RÉGNIER, HENRI FRANÇOIS JOSEPH DE (1864–), French poet, was born at Honfieur (Calvados) on the 28th of December 1864, and was educated in Paris for the law. In 1885 he began to contribute to the Parisian reviews, and his verses found their way into most of the French and Belgian periodicals favourable to the symbolist writers. Having begun, however, to write under the leadership of the Parnassians, he retained the classical tradition, though he adopted some of the innovations of Moréas and Gustave Kahn. His gorgeous and vaguely suggestive style shows the influence of Stéphane Mallarmé, of whom he was an assiduous disciple. His first volume of poems, Lendemains, appeared in 1885, and among numerous later volumes are Poèmes anciens et romanesques (1890), Les Jeux rustiques et divins (1890), Les Médailles d’argent (1900), La Cité des eaux (1903).

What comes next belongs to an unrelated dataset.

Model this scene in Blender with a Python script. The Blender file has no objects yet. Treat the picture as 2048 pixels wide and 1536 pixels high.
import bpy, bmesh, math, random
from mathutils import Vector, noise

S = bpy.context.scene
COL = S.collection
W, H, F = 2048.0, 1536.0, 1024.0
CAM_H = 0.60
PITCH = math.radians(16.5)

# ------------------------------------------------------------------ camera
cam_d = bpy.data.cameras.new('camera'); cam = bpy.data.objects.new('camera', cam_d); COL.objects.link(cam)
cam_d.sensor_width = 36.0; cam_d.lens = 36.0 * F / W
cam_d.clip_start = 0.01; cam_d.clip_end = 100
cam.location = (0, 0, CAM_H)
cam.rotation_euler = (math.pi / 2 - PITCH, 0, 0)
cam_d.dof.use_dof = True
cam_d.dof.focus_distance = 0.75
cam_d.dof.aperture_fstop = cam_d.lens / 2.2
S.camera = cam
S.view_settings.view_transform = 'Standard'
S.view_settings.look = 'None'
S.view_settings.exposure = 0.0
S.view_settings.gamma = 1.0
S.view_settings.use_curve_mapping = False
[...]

He is also the author of a series of realistic novels and tales, among which are La Canne de jaspe (end ed., 1897), La Double Maitresse (5th ed., 1900), Les Vacances d’un jeune homme sage (1904), and Les Amants singuliers (1905). M. de Régnier married Mlle. Marie de Hérédia, daughter of the poet, and herself a novelist and poet under the name of Gérard d’Houville.

See E. Gosse, French Profiles (1905), and Poètes d’aujourd’hui (6th ed., 1905), by van Bever and Léautaud.